+++ Collected data

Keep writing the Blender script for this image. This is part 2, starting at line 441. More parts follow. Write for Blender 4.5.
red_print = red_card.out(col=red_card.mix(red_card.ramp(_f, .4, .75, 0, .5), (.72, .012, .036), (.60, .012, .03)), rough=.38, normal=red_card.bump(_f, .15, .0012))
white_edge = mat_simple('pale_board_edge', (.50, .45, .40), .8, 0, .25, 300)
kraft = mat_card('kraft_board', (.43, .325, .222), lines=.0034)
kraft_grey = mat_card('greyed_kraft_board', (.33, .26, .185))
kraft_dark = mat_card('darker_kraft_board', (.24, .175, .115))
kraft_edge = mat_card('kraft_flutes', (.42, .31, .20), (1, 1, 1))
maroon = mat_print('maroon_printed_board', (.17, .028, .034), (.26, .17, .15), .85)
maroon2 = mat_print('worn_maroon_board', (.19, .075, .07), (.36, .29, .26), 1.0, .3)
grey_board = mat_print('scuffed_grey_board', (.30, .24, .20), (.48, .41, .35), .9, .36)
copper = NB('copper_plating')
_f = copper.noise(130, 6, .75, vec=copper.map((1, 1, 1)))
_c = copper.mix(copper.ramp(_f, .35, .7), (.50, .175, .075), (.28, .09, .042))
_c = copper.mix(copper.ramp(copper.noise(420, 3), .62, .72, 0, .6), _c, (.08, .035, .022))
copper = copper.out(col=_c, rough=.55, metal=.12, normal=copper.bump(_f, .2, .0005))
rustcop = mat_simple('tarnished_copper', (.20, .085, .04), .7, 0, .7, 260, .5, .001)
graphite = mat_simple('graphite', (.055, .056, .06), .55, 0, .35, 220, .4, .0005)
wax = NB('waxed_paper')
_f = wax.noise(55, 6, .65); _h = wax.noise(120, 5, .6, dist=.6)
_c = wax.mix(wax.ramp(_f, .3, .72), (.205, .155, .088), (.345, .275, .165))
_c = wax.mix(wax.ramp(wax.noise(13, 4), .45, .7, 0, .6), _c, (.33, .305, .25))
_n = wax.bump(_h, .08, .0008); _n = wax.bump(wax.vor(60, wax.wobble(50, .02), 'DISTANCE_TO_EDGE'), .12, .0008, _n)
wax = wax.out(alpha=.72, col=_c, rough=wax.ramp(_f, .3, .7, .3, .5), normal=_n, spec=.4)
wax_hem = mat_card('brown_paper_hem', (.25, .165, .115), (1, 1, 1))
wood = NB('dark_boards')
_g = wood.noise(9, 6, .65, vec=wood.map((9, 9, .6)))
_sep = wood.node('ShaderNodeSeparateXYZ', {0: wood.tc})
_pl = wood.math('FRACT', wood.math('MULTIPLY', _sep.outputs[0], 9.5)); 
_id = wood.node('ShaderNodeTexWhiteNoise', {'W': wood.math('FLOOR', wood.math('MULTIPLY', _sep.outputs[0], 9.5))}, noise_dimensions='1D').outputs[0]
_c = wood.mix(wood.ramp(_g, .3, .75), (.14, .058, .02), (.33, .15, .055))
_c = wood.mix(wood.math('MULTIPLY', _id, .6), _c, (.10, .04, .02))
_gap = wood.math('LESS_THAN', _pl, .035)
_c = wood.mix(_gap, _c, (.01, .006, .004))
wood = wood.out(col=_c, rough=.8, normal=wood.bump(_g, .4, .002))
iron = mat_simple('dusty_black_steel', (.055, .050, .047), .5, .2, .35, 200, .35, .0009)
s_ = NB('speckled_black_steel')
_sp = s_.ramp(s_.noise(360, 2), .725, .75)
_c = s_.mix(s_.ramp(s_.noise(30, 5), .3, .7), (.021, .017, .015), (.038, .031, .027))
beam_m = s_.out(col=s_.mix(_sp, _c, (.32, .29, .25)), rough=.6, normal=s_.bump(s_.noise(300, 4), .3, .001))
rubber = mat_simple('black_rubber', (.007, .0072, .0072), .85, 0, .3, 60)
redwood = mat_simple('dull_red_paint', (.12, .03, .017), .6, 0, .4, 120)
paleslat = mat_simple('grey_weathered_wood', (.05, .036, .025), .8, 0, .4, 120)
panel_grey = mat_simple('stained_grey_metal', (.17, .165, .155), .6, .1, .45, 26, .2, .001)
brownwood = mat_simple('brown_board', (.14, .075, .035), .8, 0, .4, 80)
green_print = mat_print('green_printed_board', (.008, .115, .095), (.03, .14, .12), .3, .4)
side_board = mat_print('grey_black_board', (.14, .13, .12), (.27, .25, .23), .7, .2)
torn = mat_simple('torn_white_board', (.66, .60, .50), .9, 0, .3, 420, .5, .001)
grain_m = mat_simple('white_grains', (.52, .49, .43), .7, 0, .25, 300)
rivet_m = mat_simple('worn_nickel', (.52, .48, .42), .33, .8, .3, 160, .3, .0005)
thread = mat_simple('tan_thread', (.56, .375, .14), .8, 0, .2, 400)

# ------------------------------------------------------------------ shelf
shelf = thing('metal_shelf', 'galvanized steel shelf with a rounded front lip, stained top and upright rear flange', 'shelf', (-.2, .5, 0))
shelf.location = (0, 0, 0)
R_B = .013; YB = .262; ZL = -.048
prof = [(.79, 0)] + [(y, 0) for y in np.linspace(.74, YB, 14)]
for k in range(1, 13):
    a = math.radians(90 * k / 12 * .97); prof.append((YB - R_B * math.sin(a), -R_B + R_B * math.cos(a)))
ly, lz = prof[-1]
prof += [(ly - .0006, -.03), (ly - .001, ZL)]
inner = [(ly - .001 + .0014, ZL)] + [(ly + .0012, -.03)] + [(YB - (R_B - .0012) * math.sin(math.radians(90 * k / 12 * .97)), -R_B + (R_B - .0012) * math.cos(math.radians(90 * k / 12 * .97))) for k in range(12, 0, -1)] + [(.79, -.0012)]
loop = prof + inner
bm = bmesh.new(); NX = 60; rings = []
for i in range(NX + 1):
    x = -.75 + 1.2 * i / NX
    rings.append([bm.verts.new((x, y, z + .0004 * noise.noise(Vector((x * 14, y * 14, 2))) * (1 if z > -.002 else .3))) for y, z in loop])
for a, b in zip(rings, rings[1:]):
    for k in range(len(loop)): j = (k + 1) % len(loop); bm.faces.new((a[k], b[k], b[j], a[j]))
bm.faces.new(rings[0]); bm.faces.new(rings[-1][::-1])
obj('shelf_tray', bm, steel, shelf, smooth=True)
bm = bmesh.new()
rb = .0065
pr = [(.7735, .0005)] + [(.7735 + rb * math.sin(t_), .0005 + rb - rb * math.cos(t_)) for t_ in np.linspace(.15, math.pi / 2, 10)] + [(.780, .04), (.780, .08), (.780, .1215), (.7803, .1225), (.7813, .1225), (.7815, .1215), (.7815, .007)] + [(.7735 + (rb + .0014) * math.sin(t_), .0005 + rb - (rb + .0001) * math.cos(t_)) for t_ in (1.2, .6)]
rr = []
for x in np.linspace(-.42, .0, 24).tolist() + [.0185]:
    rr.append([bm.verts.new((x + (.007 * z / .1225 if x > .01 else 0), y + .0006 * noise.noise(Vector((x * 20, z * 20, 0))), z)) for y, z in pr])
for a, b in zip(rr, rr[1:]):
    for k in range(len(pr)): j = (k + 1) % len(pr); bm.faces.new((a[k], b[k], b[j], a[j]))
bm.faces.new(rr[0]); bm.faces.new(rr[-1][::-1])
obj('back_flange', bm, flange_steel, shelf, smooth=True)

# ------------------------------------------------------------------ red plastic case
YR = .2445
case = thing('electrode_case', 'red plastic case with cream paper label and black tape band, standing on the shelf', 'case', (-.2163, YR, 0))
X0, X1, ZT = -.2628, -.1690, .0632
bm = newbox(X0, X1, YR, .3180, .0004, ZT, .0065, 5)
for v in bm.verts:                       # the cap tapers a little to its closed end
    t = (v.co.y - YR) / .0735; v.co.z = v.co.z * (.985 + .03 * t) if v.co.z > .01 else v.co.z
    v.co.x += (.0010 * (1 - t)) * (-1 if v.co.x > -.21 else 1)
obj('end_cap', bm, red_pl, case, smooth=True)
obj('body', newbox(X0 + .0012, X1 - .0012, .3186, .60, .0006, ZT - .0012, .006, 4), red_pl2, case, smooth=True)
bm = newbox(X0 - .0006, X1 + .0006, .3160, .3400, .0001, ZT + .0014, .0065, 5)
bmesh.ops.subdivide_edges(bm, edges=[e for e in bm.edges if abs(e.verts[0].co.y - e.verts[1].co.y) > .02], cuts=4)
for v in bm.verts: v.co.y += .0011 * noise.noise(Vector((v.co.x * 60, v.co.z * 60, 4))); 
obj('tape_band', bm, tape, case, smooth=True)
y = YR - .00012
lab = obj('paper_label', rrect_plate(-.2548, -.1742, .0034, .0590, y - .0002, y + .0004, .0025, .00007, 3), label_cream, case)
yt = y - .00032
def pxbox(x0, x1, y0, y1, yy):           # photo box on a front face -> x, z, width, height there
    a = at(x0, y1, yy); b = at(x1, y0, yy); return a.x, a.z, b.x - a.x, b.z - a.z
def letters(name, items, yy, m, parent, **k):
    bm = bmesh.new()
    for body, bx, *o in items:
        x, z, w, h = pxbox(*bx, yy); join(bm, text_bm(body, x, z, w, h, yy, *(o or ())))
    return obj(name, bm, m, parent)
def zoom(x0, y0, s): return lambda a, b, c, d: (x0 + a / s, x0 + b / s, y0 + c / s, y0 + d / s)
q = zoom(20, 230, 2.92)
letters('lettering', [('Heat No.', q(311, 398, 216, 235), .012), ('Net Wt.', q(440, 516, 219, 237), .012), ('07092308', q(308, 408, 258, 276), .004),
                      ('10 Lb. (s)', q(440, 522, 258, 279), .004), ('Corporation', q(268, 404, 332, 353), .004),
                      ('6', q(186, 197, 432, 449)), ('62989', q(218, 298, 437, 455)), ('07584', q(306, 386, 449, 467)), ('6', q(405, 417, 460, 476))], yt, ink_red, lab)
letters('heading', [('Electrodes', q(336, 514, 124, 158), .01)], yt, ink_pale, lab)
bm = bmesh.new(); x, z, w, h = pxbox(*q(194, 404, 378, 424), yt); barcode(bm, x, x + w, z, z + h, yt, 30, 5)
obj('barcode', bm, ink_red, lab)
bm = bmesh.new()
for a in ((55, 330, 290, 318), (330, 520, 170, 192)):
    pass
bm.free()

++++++

* Aim of the task
Quote exactly the first line of the data and every line after it through the one holding "kraft_grey = mat_card('greyed_kraft_board', (.33, .26, .185))".

* Result of this exercise
Keep writing the Blender script for this image. This is part 2, starting at line 441. More parts follow. Write for Blender 4.5.
red_print = red_card.out(col=red_card.mix(red_card.ramp(_f, .4, .75, 0, .5), (.72, .012, .036), (.60, .012, .03)), rough=.38, normal=red_card.bump(_f, .15, .0012))
white_edge = mat_simple('pale_board_edge', (.50, .45, .40), .8, 0, .25, 300)
kraft = mat_card('kraft_board', (.43, .325, .222), lines=.0034)
kraft_grey = mat_card('greyed_kraft_board', (.33, .26, .185))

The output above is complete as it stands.